A due settimane circa dello scoppio dello scandalo relativo alla frode della Punjab National Bank, il sistema finanziario dell’India inizia a sentire i primi contraccolpi e il paese si trova ora stretto in una morsa del credito, con i grandi gruppi stranieri sempre meno disposti a concedere garanzie al settore bancario del secondo paese più popoloso al mondo.
Gli istituti di credito stranieri sono sempre più riluttanti ad accettare garanzie delle loro controparti locali, rileva in un articolo Bloomberg, dove si precisa: “Citigroup, Deutsche Bank, Standard Chartered e HSBC hanno ridotto l’esposizione verso le operazioni utilizzate dalle società più piccole per accedere ai finanziamenti in dollari a breve termine”.
Lo hanno riferito all’agenzia di stampa americana fonti a conoscenza dei fatti, le quali hanno anche specificato che “proprio perché sono aumentati gli interrogativi sull’affidabilità creditizia delle banche statali indiane, i tassi sono aumentati fino a 0,5 punti percentuali per alcuni tipi di finanziamento”, alimentando una situazione di cosiddetto credit crunch.
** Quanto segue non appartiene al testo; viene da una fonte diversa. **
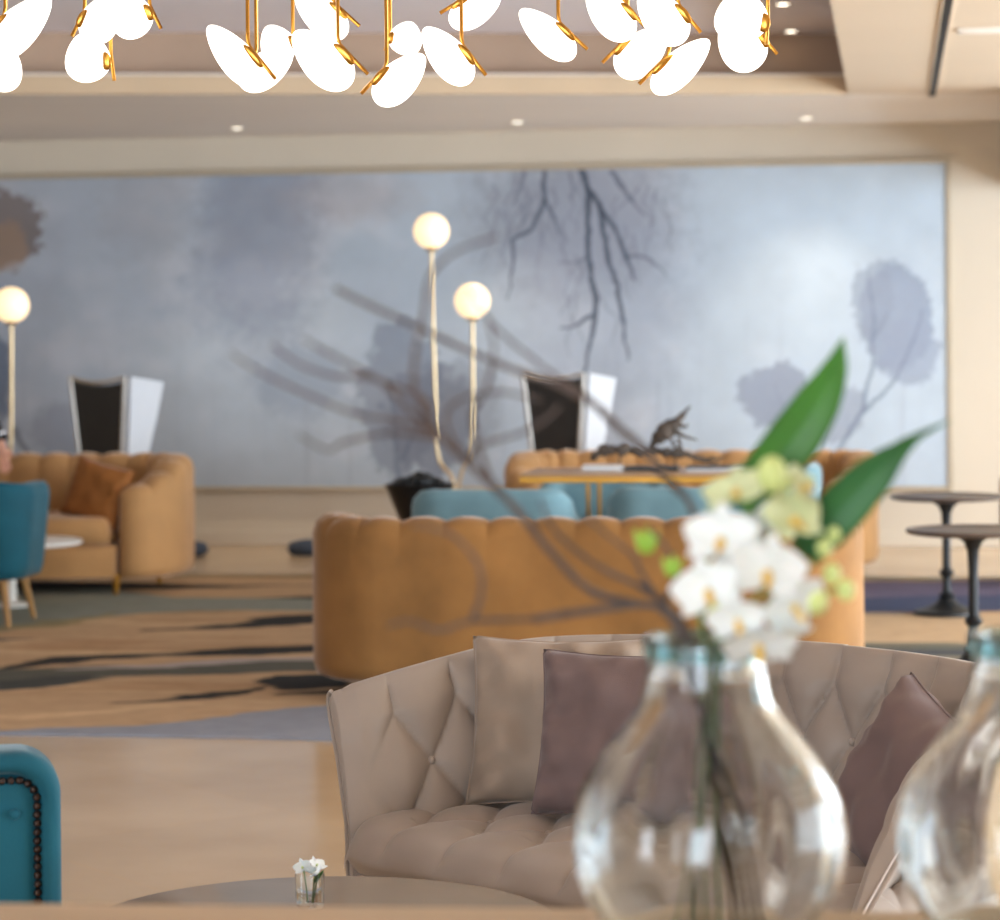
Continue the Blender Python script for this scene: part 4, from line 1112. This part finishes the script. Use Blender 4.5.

I problemi in India sono iniziati lo scorso 10 febbraio, quando la Punjab National Bank (PNB) ha denunciato in una comunicazione alla Borsa e alla polizia di aver scoperto transazioni fraudolente equivalenti a 1,77 miliardi di dollari realizzate con l’emissione di Lettere di credito (LoU) irrevocabili e garantite da parte di una sua filiale (‘mid-corporate branch‘) di Mumbai a favore di imprese facenti riferimento al gioielliere miliardario indiano Nirav Modi e a suoi soci.
Nel documento diffuso dalla PNB, che è la seconda banca pubblica per importanza in India, si precisa che “le transazioni non autorizzate” sono state eseguite da personale che è riuscito a eludere il sistema centrale di controllo interno, permettendo la presentazione per l’incasso delle Lettere di credito anche a filiali all’estero di altre banche indiane, quali la Allahabad Bank, la Axis Bank e la Union Bank of India.